→ **MATERIAL FOR THE TASK**
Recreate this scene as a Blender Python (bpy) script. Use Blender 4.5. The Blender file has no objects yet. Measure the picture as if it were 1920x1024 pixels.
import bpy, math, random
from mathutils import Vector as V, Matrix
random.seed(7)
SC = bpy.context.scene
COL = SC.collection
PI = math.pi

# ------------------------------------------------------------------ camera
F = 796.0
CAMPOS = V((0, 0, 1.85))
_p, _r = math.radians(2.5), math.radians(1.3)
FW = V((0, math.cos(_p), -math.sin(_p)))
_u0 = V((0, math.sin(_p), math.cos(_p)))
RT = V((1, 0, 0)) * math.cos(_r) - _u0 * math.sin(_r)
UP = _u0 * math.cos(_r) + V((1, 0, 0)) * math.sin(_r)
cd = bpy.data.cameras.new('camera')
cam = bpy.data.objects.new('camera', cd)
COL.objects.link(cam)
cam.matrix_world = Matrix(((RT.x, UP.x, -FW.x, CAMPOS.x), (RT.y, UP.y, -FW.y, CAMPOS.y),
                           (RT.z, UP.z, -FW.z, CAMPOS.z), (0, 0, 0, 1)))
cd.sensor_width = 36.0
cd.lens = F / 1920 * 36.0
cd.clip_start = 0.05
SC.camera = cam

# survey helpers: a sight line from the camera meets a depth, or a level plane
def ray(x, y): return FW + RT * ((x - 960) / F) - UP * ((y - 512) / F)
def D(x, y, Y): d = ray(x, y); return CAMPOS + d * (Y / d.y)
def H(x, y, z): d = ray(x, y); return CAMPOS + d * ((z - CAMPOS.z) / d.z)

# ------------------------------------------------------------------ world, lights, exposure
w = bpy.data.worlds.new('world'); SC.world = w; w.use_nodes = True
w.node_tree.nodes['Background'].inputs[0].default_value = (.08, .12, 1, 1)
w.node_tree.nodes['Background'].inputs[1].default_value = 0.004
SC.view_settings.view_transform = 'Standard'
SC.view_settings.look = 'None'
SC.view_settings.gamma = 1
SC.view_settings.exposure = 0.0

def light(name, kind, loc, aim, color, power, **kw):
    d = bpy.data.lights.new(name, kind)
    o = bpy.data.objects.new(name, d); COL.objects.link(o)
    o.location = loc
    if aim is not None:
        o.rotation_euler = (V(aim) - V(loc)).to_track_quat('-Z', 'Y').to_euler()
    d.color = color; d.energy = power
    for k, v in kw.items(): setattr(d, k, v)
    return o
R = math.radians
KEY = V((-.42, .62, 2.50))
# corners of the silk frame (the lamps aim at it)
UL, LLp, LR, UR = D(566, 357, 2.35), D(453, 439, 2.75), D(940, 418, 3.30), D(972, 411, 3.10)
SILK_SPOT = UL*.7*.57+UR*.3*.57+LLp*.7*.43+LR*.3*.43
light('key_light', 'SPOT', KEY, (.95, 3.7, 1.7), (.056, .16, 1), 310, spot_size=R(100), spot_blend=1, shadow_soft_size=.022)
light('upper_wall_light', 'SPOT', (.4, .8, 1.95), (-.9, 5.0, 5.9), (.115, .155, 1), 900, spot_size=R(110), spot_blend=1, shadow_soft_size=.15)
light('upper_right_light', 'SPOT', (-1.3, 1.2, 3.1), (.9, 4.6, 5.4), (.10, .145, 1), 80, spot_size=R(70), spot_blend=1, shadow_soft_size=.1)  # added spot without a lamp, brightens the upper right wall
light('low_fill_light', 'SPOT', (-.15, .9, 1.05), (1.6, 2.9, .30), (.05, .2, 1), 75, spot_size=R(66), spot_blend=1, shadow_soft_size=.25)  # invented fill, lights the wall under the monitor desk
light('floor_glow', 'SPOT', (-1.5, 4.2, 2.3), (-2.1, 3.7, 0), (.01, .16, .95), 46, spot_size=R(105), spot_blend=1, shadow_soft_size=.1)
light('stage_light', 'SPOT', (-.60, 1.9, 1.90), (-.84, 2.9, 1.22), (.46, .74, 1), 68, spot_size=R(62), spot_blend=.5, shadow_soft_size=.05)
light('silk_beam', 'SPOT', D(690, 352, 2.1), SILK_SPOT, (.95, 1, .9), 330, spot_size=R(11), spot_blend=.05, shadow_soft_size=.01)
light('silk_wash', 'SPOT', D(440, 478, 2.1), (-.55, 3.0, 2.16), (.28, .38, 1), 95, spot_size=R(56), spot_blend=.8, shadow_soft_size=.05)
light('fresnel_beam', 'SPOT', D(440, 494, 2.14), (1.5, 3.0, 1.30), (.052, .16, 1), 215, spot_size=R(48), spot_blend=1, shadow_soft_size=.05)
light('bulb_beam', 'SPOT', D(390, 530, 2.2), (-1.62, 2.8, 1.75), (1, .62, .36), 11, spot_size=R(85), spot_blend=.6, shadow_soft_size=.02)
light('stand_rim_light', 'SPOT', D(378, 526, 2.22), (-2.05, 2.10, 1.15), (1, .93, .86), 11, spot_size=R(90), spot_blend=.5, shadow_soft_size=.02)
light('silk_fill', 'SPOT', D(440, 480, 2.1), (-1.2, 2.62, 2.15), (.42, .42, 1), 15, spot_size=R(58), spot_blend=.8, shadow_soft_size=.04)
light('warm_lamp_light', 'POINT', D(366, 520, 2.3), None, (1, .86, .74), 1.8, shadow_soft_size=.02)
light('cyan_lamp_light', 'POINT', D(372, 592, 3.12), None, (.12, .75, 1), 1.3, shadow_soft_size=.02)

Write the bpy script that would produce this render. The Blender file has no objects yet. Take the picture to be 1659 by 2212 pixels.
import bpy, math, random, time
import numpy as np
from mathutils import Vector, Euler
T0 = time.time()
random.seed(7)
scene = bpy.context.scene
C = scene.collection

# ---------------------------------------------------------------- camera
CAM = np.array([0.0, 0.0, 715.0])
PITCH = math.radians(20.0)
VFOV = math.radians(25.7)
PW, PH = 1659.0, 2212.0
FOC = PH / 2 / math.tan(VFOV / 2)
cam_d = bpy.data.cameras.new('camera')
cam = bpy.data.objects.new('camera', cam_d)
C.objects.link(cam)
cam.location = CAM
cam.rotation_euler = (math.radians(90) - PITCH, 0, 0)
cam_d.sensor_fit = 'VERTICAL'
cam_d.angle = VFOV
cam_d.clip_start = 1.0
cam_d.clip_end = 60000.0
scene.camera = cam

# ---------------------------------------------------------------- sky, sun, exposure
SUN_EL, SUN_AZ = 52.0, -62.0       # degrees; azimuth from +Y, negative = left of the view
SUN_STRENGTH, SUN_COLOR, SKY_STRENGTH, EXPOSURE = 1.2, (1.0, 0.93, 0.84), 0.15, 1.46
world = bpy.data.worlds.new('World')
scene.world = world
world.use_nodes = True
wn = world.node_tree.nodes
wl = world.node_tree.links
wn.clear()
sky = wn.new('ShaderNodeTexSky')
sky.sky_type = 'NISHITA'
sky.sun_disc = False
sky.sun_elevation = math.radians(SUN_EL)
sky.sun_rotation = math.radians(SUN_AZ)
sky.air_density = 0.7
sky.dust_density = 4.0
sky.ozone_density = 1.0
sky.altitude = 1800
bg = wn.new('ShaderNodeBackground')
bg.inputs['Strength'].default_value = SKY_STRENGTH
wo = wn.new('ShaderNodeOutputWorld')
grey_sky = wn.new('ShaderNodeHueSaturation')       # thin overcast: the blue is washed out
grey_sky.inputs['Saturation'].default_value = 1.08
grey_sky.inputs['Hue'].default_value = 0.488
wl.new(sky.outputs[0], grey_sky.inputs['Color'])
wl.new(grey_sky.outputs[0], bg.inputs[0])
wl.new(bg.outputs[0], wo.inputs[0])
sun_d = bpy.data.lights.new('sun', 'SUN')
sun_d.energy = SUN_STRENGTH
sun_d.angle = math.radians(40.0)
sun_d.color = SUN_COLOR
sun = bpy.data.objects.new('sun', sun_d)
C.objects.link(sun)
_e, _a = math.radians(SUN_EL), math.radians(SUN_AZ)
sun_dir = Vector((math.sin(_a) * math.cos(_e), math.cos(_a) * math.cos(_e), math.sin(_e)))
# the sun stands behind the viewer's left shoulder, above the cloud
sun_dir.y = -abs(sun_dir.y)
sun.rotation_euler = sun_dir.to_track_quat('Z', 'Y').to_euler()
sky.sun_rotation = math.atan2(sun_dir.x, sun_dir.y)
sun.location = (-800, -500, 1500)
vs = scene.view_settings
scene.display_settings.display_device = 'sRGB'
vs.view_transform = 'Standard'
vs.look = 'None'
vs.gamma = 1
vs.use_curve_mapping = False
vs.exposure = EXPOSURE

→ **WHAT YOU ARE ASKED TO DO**
Write out exactly the lines running from the line containing "Write the bpy" to the line containing "C = scene.collection", with both of those lines included.

→ **FULL RESPONSE**
Write the bpy script that would produce this render. The Blender file has no objects yet. Take the picture to be 1659 by 2212 pixels.
import bpy, math, random, time
import numpy as np
from mathutils import Vector, Euler
T0 = time.time()
random.seed(7)
scene = bpy.context.scene
C = scene.collection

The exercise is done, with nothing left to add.